Want to know if your relationship is healthy? Answer this one question.
That was probably why the question took off. It’s simple, but it forces a real answer. A breakup can still ruin your week, your sleep, and your ability to listen to that one specific song. But there’s a difference between heartbreak and losing all sense of who you are without the other person there.
That distinction was what Mattar intended. “A healthy relationship shouldn’t make you feel like you can’t live without someone,” she shared Newsweek. “You can love them deeply, miss them and be heartbroken, but you still have to feel like you exist.” This is because so many people have been raised with a rather skewed idea of love, one where anxiety, obsession and total emotional confusion are seen as passion.
Mattar also said that “feeling like you can’t exist without them is a red flag,” and that’s where people get uncomfortable. Because then you have to consider how much of yourself was packed into the relationship in the first place. She also said that people often confuse emotional dependence with connection. Unfortunately, many of us have that first-hand knowledge.

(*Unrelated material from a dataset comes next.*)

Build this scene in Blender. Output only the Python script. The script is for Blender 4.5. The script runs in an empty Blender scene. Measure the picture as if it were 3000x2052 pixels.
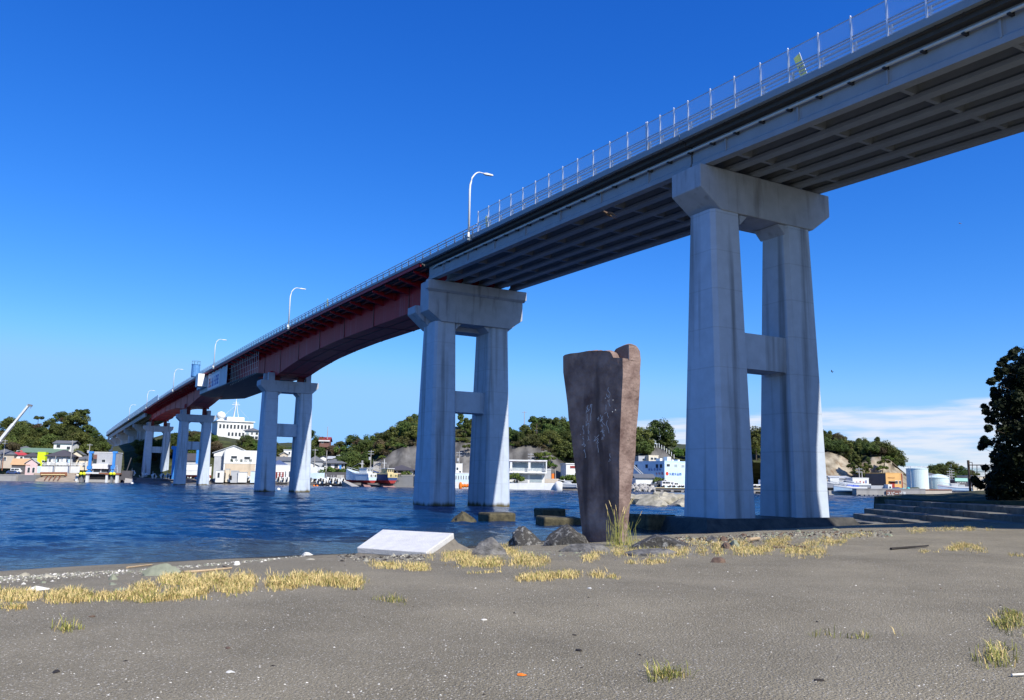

Her question is so helpful because it gets right to it. If this relationship ended, would you still have your own friends, routines, interests, and sense of direction? Would your life still feel like yours? Or has the relationship become the main source of your stability, identity and emotional air supply?
The wider reaction to Mattar’s video makes it clear that many people are hungry for a more sensible definition of love. A relationship can be deeply important and still leave you with your own center intact. It should be the starting point, not a high achievement.